------ Data ------
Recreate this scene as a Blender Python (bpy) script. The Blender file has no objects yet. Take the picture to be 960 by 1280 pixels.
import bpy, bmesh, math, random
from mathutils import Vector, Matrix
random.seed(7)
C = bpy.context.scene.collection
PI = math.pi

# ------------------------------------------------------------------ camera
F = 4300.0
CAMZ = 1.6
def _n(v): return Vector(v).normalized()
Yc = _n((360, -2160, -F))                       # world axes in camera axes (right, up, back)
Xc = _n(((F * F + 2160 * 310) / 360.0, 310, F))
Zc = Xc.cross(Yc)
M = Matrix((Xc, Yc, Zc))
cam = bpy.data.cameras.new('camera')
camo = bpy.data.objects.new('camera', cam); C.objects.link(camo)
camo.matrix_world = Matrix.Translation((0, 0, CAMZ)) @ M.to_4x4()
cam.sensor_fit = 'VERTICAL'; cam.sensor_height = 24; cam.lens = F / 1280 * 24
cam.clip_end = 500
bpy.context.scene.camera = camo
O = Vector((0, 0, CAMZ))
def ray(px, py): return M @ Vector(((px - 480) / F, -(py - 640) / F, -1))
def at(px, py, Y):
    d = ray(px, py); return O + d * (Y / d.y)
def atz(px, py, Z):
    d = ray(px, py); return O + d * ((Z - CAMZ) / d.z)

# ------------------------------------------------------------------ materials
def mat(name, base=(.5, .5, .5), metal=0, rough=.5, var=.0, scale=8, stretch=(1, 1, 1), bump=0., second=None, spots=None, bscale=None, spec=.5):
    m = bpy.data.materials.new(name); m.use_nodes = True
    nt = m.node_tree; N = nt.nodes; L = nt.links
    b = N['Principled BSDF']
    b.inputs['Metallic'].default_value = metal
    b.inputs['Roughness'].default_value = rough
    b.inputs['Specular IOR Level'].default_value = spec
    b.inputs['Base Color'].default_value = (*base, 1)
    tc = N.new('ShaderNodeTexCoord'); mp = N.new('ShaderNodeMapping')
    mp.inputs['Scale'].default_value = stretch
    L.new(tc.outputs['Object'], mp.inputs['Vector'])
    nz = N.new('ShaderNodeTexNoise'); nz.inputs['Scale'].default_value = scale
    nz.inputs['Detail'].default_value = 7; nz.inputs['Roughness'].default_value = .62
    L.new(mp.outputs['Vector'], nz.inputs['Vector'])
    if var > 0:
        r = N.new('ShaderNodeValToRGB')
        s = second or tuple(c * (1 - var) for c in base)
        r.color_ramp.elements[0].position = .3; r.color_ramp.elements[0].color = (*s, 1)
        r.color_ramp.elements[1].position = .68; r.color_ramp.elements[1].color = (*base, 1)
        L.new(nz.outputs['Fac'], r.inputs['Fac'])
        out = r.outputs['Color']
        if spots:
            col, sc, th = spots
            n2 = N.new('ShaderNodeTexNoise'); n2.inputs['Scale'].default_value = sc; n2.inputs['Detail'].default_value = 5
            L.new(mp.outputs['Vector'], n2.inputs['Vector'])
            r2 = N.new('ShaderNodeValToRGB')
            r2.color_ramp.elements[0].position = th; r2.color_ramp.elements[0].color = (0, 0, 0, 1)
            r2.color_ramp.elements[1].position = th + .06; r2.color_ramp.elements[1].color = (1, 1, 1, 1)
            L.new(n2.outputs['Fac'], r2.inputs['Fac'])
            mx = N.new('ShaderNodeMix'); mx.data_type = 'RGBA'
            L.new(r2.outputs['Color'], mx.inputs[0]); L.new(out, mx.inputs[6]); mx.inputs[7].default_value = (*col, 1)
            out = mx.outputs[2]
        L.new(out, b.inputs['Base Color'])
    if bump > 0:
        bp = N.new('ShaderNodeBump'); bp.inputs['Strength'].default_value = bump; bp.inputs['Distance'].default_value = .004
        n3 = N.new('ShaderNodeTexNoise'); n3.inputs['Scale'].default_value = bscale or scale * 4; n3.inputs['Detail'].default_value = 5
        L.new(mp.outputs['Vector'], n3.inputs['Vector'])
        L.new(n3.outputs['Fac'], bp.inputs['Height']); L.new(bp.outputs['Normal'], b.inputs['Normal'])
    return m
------
Work to do
Beginning at the first line above, repeat exactly until the line containing "PI = math.pi", which is included.

Response for this exercise
Recreate this scene as a Blender Python (bpy) script. The Blender file has no objects yet. Take the picture to be 960 by 1280 pixels.
import bpy, bmesh, math, random
from mathutils import Vector, Matrix
random.seed(7)
C = bpy.context.scene.collection
PI = math.pi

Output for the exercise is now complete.